The story is aimed at young children and gives an optimistic view of the world in the twenty first century. The main character is a primary school aged boy Hoshio, whose family (mother, father and younger sister Tsukiko) move to the city. Its name makes it sound like a city in midair; but anyone expecting James Blish style cities in flight will be disappointed. It is a more realistic earthbound city of skyscrapers, differing from those of the twentieth century in the more sophisticated use of the higher levels. Hoshio's new home is many stories up in the air, but is still a proper house with a garden. The houses and gardens wind upwards round the building in a spiral, which allows each to have light.

Each chapter brings a new episode, exporing different aspects of the town and of the world of the future. Hoshio explores the city with his neighbour Ginny (although the setting is Japan, Komatsu imagines a more international country than Japan in the sixties, and many characters are from other countries).

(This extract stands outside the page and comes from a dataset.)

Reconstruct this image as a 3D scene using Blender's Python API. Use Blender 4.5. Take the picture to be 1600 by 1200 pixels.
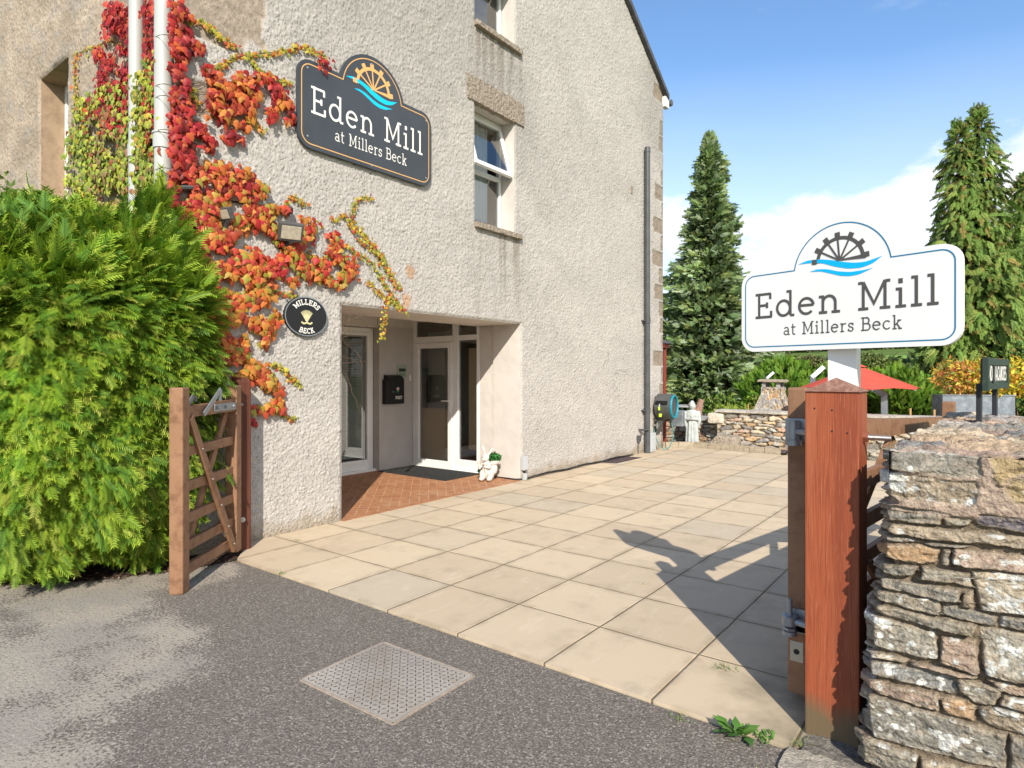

They build a robot for a school club project, with the help of a robotics expert they know. The central computer malfunctions causing various mishaps, most amusing, some alarming, for people in the city. They have a school trip to the nearby city under the sea and make friends with an intelligent dolphin.

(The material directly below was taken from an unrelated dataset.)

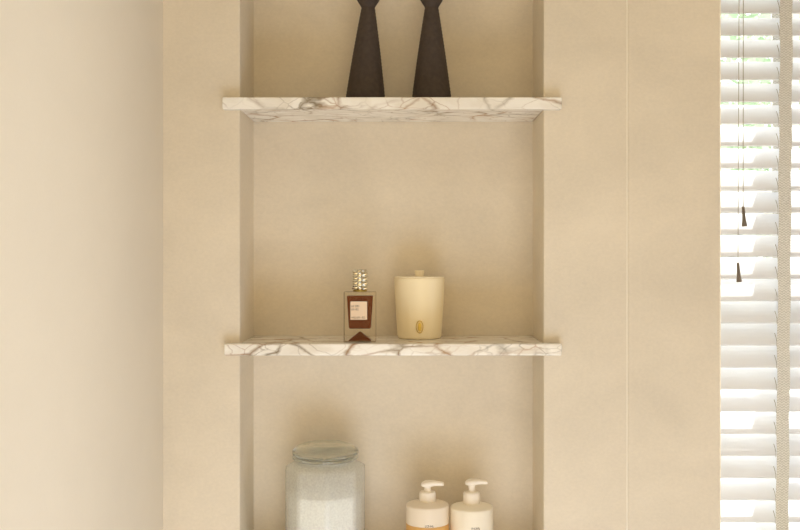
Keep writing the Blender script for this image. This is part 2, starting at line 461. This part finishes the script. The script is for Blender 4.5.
# ------------------------------------------------------------------ candlesticks
def candlestick(label, px, lean):
    d = 1.66
    t = thing('candlestick', label, 'candlestick', ((px-410)*d/F, d, Z1), 0, 'dark candlesticks')
    b = B(); rings = []
    zn = 1.9075-Z1
    nst = 54
    for i in range(nst+1):
        u = i/nst; z = zn*u
        r = .0340 + (.0114-.0340)*u + .0016*math.sin(PI*u)*.5
        r += .00028*(1 if i % 2 else -1)
        if i == 0: r -= .0008
        rings.append(circ(r, z, 48, cx=lean*u))
    obj_cone = rings
    loft(b, rings); obj('stem', b, DARKWOOD, t, smooth=True)
    b = B(); rings = []
    for z, r in ((0, .0110), (.003, .0120), (.008, .0152), (.013, .0182), (.020, .0212), (.030, .0236), (.042, .0242), (.052, .0226), (.058, .0198), (.059, .0150), (.052, .0125), (.036, .0115)):
        rings.append(circ(r, zn+z, 48, cx=lean))
    loft(b, rings); obj('cup', b, DARKWOOD, t, smooth=True)
    return t
candlestick('dark brown tapering wooden candlestick leaning slightly, left one above the perfume bottle', 365.2, .0050)
candlestick('dark brown tapering upright wooden candlestick, right one above the cream candle', 431.6, 0)

# ------------------------------------------------------------------ perfume bottle
def strokes(b, x0, z0, w, h, n, y, curve=None, seed=1, thick=.0003):
    """illegibly small lettering: rows of short upright and level strokes"""
    rnd = random.Random(seed)
    cw = w/n
    for i in range(n):
        cx = x0 + cw*(i+.5)
        k = rnd.randrange(4)
        bars = [(-.32*cw, -.14*cw, 0, h)] if k != 3 else []
        if k in (0, 2): bars.append((-.32*cw, .3*cw, h*.8, h))
        if k in (1, 2): bars.append((-.32*cw, .3*cw, 0, h*.22))
        if k in (0, 3): bars.append((.12*cw, .32*cw, 0, h))
        if k == 3: bars.append((-.3*cw, .3*cw, h*.4, h*.6))
        for a, c, z1, z2 in bars:
            if curve is None:
                box(b, cx+a, cx+c, y-thick, y+.0001, z0+z1, z0+z2)
            else:
                R, cyl = curve
                yy = -math.sqrt(max(0, R*R-(cx+(a+c)/2)**2))
                box(b, cx+a, cx+c, yy-thick, yy+.0002, z0+z1, z0+z2)
dP = 1.603
pw = 32.2*dP/F; ph = (342.0-291.5)*dP/F
pb = thing('perfume_bottle', 'square clear glass perfume bottle with brown liquid and glittering cap', 'perfume', ((359.6-410)*dP/F, dP+.015, Z2))
b = B(); box(b, -pw/2, pw/2, -.0145, .0145, .0002, ph)
obj('glass_body', b, CLEAR, pb, bevel=.0016)
s = dP/F
b = B()
def rect(w, dd, z): return [(-w, -dd, z), (w, -dd, z), (w, dd, z), (-w, dd, z)]
loft(b, [rect(10.2*s, .0085, .0215), rect(11.0*s, .0105, .024), rect(12.9*s, .0115, ph-.0085), rect(13.0*s, .0115, ph-.0065)])
obj('perfume', b, JUICE, pb, bevel=.001)['label'] = 'brown perfume inside the bottle'
b = B(); loft(b, [rect(11.2*s, .0115, .0022), rect(11.2*s, .0115, .0030), rect(.4*s, .0008, .0165)])
obj('base_prism', b, JUICE, pb)
b = B(); box(b, -9.2*s, 7.5*s, -.0150, -.0146, (342-319.2)*s, (342-301)*s)
lab = obj('label', b, LABEL, pb)
b = B()
zq = lambda y: (342-y)*s
strokes(b, -8.5*s, zq(306.6), 3.0*s, 2.0*s, 3, -.0150, seed=3); strokes(b, -4.6*s, zq(306.6), 4.2*s, 2.0*s, 4, -.0150, seed=5)
strokes(b, -8.5*s, zq(309.8), 3.6*s, 1.8*s, 4, -.0150, seed=8); strokes(b, -4.6*s, zq(309.8), 3.6*s, 1.8*s, 3, -.0150, seed=9)
strokes(b, -8.3*s, zq(318.0), 9.0*s, 1.9*s, 9, -.0150, seed=11); strokes(b, 1.9*s, zq(318.0), 4.0*s, 1.9*s, 4, -.0150, seed=12)
obj('lettering', b, INK, lab)
# crystal cap: rows of small pyramidal studs around a slightly tapering drum
sc_ = 1.618/F
b = B()
lathe(b, [(5.0*sc_, ph), (7.0*sc_, ph+.0006), (7.2*sc_, ph+.0022), (5.6*sc_, ph+.0036), (5.2*sc_, ph+.0046)], 40)
col = obj('collar', b, GOLD, pb, smooth=True)
b = B()
zb0, zt0 = ph+.0040, ph+21.2*sc_
rows, nn = 8, 11
rings = []
for i in range(rows*2+1):
    u = i/(rows*2); z = zb0+(zt0-zb0)*u
    R = (8.5 - .5*u)*sc_
    ring = []
    for j in range(nn*2):
        hi = (i+j) % 2 == 0 and i % 2 == 1
        lowp = i % 2 == 0 and j % 2 == 0
        r = R*(1.06 if (i % 2 == 1 and j % 2 == (i//2) % 2) else .84)
        a = 2*PI*j/(nn*2)
        ring.append((r*math.cos(a), r*math.sin(a), z))
    rings.append(ring)
loft(b, rings)
cap = obj('cap', b, CAPMETAL, pb)
b = B()
for i in range(3):
    for j in range(max(1, 12-5*i)):
        R = (5.6-2.4*i)*sc_; a = 2*PI*j/max(1, 12-5*i)
        bmesh.ops.create_icosphere(b, subdivisions=1, radius=1.35*sc_, matrix=Matrix.Translation((R*math.cos(a), R*math.sin(a), zt0)))
obj('crystal', b, CAPMETAL, cap)

# ------------------------------------------------------------------ candle
dC = 1.687
cd = thing('candle', 'cream lidded candle jar with small gold oval emblem on the marble shelf', 'candle', ((419.4-410)*dC/F, dC, Z2))
rt, rb, hh = .0426, .0368, .1018
wall = .0028
b = B()
outer = [(rb-.006, 0), (rb-.002, .0006), (rb-.0004, .0022), (rb+.0002, .005)] + [(rb+(rt-rb)*u**.8, .005+(hh-.005-.001)*u) for u in (.15, .3, .45, .6, .75, .9, 1)]
inner = [(rt-wall*.5, hh), (rt-wall, hh-.001)] + [(rb+(rt-rb)*u**.8-wall, .005+(hh-.006)*u) for u in (.9, .6, .3, .05)] + [(rb-.010, .0055)]
lathe(b, outer+inner, 64)
ves = obj('vessel', b, FROST, cd, smooth=True)
b = B(); lathe(b, [(rb-.011, .0062), (rb-wall-.001, .0064)] + [(rb+(rt-rb)*u**.8-wall-.0008, .005+(hh-.006)*u) for u in (.05, .3, .5, .7, .86)] + [(rt-.012, .005+(hh-.006)*.865)], 64)
obj('wax', b, WAX, cd, smooth=True)
b = B(); lathe(b, [(rt-.0036, hh-.006), (rt-.0034, hh-.0005), (rt-.0006, hh+.0001), (rt-.0006, hh+.0014), (rt-.003, hh+.0022), (.006, hh+.0026)], 64)
lid = obj('lid', b, LIDCREAM, cd, smooth=True)
b = B(); lathe(b, [(.0068, hh+.002), (.0070, hh+.004), (.0080, hh+.0095), (.0082, hh+.0118), (.0076, hh+.0124)], 32)
obj('knob', b, LIDCREAM, lid, smooth=True)
# oval gold emblem, standing proud of the curved wall
def rr(z): return rb+(rt-rb)*max(0, (z-.005)/(hh-.006))**.8
zc_e = .0215; aE, bE = .0064, .0110
b = B()
def patch(bm, fn_in, na, nr, off0, off1, a0, b0, a1, b1, cx=0):
    # ring between two ellipses on the vessel surface, raised from off0 to off1
    def P(a, bb, t, off):
        x = a*math.cos(t)+cx; z = zc_e + bb*math.sin(t); R = rr(z)+off
        return (x, -math.sqrt(R*R-x*x), z)
    r0 = [P(a1, b1, 2*PI*i/na, off0) for i in range(na)]
    r1 = [P(a1*.93, b1*.96, 2*PI*i/na, off1) for i in range(na)]
    r2 = [P(max(a0*1.05, .0002), max(b0*1.03, .0002), 2*PI*i/na, off1) for i in range(na)]
    r3 = [P(max(a0, .0001), max(b0, .0001), 2*PI*i/na, off0) for i in range(na)]
    loft(bm, [r0, r1, r2, r3])
patch(b, None, 40, 3, -.0004, .0011, aE*.74, bE*.82, aE, bE, 0)
patch(b, None, 24, 3, -.0004, .0013, .0006, .0010, .0033, .0074, 0)
patch(b, None, 16, 3, .0010, .0020, .0002, .0004, .0012, .0050, -.0006)
obj('emblem', b, GOLD, cd, smooth=True)['label'] = 'small gold oval emblem'

# ------------------------------------------------------------------ jar of bath salt
dJ = 1.666
RJ = 39.7*dJ/F
TH = math.radians(7)-PI/2
jar = thing('glass_jar', 'eight-sided clear glass jar with flat domed glass lid at niche bottom', 'jar', ((325.4-410)*dJ/F, dJ, NZ0))
hs = 1.150-NZ0
def octo(R, z, n=64, round_=1.0):
    """ring morphing from octagon (round_=0) to circle (round_=1)"""
    out = []
    for i in range(n):
        a = 2*PI*i/n
        k = (a) % (PI/4) - PI/8
        ro = R*math.cos(PI/8)/math.cos(k)
        r = ro*(1-round_) + R*math.cos(PI/8)*1.04*round_
        out.append((r*math.cos(a+TH), r*math.sin(a+TH), z))
    return out
G = .0042
outer = [octo(RJ*.90, 0, round_=.2), octo(RJ*.97, .002, round_=.05), octo(RJ, .006, round_=0), octo(RJ, hs-.008, round_=0),
         octo(RJ*.992, hs-.0025, round_=0), octo(RJ*.95, hs+.0005, round_=.1), octo(RJ*.86, hs+.0035, round_=.8), octo(RJ*.80, hs+.006, round_=1), octo(RJ*.79, hs+.0095, round_=1), octo(RJ*.785, hs+.0105, round_=1)]
inner = [octo(RJ*.73, hs+.0105, round_=1), octo(RJ*.73, hs+.004, round_=1), octo(RJ*.80, hs-.0005, round_=.8), octo(RJ-G-.001, hs-.006, round_=.15), octo(RJ-G, hs-.012, round_=0), octo(RJ-G, .012, round_=0), octo(RJ*.85, .007, round_=.3)]
b = B(); loft(b, outer+inner)
obj('jar_body', b, JARGLASS, jar, smooth=True, ang=52)
LR = 33.2*dJ/F
zl = hs+.0085
b = B()
lathe(b, [(LR*.80, zl), (LR*.93, zl+.0003), (LR*.985, zl+.0024), (LR*.99, zl+.0056), (LR*.955, zl+.0078), (LR*1.0, zl+.0100), (LR*1.0, zl+.0136), (LR*.955, zl+.0175), (LR*.80, zl+.0232), (LR*.58, zl+.0266), (LR*.52, zl+.0262), (LR*.45, zl+.0274), (LR*.2, zl+.0286)], 64)
jl = obj('lid', b, LIDGLASS, jar, smooth=True)
b = B()
lathe(b, [(RJ*.60, zl-.009), (RJ*.66, zl-.0088), (RJ*.70, zl-.0065), (RJ*.70, zl-.0008), (RJ*.60, zl-.0008)], 48)
obj('stopper', b, LIDGLASS, jl, smooth=True)
hz = 1.1035-NZ0
b = B()
rS = RJ-G-.0008
top = []
loft(b, [octo(RJ*.80, .0085, round_=.3), octo(rS, .0135, round_=0), octo(rS, hz-.002, round_=0), octo(rS*.985, hz, round_=0), octo(rS*.7, hz+.002, round_=.5), octo(rS*.3, hz+.0045, round_=1)])
so = obj('bath_salt', b, SALT, None)
so.location = jar.location
tag(so, 'white bath salt filling the eight-sided glass jar', 'bath salt', kind='stuff')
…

Most of the episodes are within the realistic mode of near future science fiction, and the kinds of adventures the children are allowed to get into are mostly close to the minor scrapes that a small child could really experience. That means that expectations of a thrilling adventure may be disappointed. There are no bad characters; in fact Hoshio and his family and friends don't even have to deal with any persistently stupid or misguided characters. The only sense in which the book rises to a climax is in saving the most exciting outing, a tourist trip to the moon, for the last chapter. I imagine though, that I would have liked this book a lot if I'd met it as a child. It reminds me strongly of Arthur C. Clarke's Islands in the Sky, which I loved, but which I see is sometimes criticised for the same lack of major tension as Sky Town 008.

 The technological developments Komatsu imagines are based on inventions and research of the sixties. There are footnotes from the original book, explaining where the ideas come from. These make for interesting reading fifty years later. Some predictions are completely wrong. Others are very close to reality, or imagine real developments, but ones which came about in a quite different way to the book.